The root, Serafin, is definitely Hebrew in origin. Of the 3 traditions I mentioned, Hebrew is the oldest since it predates the Christian and the Muslim traditions by many centuries. In regard to the belief in angles... not all angels are equal. Catholic tradition list 9 “choirs” of angels among which are the Seraphim/Serafin and the Cherubim (think of the cherubs which float around on Valentine Day cards). Cherubs are depicted as “cute” but seraphim/serafin were depicted as a burning flame. The whole question of angels is a bit strange. The word itself comes from Greek and was translated into Latin as “angelus”, which means “messenger” and in the ancient mindset they were thought to be divine messengers but they were not always recognized as such by the person whom they visited. Personally I find the entire concept rather strange. In the Middle Ages following the rise of the universities during the 13th Century some well known philosophers and theologians had a sort of nickname added to their title of “doctor”. To name a few, Thomas Aquinas was known as the Angelic Doctor, John Duns Scotus as the Subtle Doctor and Bonaventure was known as the Seraphic/Serafic Doctor.

The question of surname use among peasants in Poland is rather long and complex. It wasn’t until the late 18th Century that almost all Christian peasants had/used surnames and even well into the 19th Century surnames were mutable. (Jewish surnames are a whole different topic.) It wasn’t exactly like a person sat down one day and said “Hey, I think I’ll be Szarafiński from now on.” If that were the case why would a person want to use a surname like Szczur (Rat) or Pająk (Spider)? But how surnames came to be used is a topic for another place and time. In western Poland like in Kujawsko-Pomorskie the three main faith traditions were Catholic, Lutheran and Jewish. Muslims were pretty much limited to the eastern provinces of the old Polish-Lithuanian Commonwealth. Basically, you can be pretty certain that religious affiliation played no role in the choice of surname for your ancestors but how that choice came about is not always clear, although in some instances it is very clear. Here is an example from one of my ancestors. During the last quarter of the 18th century and throughout the 19th Century the family was known as Kucharczyk (Cook). A record from the 2nd quarter of that century records the parents in a baptismal record without a surname but the Latin text makes it perfectly clear where Kucharczak came from. The father of the child is recorded as Andreas coquus aulici—Andrzej, the cook of the manor house. It is no surprise that later records give him and his descendants the surname Kucharczyk. Too bad that it can’t always be that clear and easy.

As far as spellings are concerned...During the 2nd half of the 19th Century the German Partition had the highest literacy rate of the 3 Partitions. In some villages between 50% and 60% of the inhabitants were literate. But that still leaves 40% to 50% who were illiterate. Priests recorded surnames as they heard them more often than not. In the 3 variations you gave it all comes down to clarity of enunciation in the first syllable of the surname. Different degrees of clarity produce the different spellings you encountered.
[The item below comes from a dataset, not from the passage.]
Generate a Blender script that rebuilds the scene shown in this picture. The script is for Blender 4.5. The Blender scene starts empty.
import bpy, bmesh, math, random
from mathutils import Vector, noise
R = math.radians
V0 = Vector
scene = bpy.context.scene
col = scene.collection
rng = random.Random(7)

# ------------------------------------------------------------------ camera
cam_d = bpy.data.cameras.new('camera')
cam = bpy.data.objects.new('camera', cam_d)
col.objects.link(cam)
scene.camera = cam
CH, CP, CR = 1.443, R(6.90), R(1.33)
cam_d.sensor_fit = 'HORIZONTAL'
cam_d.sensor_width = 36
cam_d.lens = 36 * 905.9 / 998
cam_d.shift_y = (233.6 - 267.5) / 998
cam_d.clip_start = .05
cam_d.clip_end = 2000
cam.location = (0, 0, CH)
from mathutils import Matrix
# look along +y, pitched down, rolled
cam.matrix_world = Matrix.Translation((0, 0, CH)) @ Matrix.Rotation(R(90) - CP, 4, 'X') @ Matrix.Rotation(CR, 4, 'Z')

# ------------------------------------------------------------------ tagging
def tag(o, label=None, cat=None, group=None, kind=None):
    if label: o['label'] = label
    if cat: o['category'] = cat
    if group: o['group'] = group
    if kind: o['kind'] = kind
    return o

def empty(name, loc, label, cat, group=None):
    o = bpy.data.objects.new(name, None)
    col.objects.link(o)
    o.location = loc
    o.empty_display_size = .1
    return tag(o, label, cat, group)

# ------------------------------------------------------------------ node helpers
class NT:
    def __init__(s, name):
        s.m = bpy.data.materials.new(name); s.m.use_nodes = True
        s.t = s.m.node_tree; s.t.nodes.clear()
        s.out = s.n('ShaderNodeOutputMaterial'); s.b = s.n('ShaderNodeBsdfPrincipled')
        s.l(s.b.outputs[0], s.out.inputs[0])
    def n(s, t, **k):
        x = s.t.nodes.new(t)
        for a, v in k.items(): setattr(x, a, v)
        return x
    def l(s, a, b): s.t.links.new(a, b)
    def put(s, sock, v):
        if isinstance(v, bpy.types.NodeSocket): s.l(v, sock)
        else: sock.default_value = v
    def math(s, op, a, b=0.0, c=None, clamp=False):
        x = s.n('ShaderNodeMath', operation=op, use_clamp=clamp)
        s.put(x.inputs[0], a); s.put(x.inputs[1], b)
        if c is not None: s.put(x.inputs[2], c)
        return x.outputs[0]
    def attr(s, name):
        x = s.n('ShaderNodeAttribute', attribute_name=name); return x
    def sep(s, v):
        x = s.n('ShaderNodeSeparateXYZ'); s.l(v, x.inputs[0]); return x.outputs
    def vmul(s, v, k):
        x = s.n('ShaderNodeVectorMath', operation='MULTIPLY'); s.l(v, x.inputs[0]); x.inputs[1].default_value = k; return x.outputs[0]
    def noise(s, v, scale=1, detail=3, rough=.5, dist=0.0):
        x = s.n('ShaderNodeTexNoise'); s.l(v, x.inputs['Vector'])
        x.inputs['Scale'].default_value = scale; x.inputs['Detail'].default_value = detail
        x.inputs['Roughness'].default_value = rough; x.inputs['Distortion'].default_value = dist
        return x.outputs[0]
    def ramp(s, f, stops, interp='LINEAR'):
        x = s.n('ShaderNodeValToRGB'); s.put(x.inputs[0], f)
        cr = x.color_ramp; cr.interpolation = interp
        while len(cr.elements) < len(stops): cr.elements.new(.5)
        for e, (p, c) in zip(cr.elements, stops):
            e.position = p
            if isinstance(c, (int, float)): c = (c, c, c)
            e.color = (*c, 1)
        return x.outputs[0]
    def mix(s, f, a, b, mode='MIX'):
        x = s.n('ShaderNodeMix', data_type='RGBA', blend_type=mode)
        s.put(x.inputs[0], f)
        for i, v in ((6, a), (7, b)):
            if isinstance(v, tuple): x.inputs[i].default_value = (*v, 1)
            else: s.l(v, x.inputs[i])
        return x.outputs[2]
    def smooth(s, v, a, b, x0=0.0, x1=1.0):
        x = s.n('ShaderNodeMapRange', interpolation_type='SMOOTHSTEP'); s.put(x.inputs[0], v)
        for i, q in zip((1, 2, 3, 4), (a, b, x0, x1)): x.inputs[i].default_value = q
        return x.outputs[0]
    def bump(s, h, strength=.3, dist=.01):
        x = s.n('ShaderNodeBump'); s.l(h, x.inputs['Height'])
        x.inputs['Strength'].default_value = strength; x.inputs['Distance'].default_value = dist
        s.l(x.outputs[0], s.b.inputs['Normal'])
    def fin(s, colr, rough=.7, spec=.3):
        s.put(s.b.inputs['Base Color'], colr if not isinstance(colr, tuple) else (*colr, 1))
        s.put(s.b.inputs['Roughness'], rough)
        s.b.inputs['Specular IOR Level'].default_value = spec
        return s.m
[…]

Wishing you continued success,

Dave


Thanks again, Dave. I’ll be on the lookout for a surname-less baptismal record that describes one of the parents spontaneously bursting into flames Laughing

Speaking of eastern (well, southeastern) provinces, the Serafin surname is most densely concentrated in Podkarpackie. Is there a chance that holders of the surname migrated to the northwest, before or around the time records starting being kept, and added a -ski at some point along the way?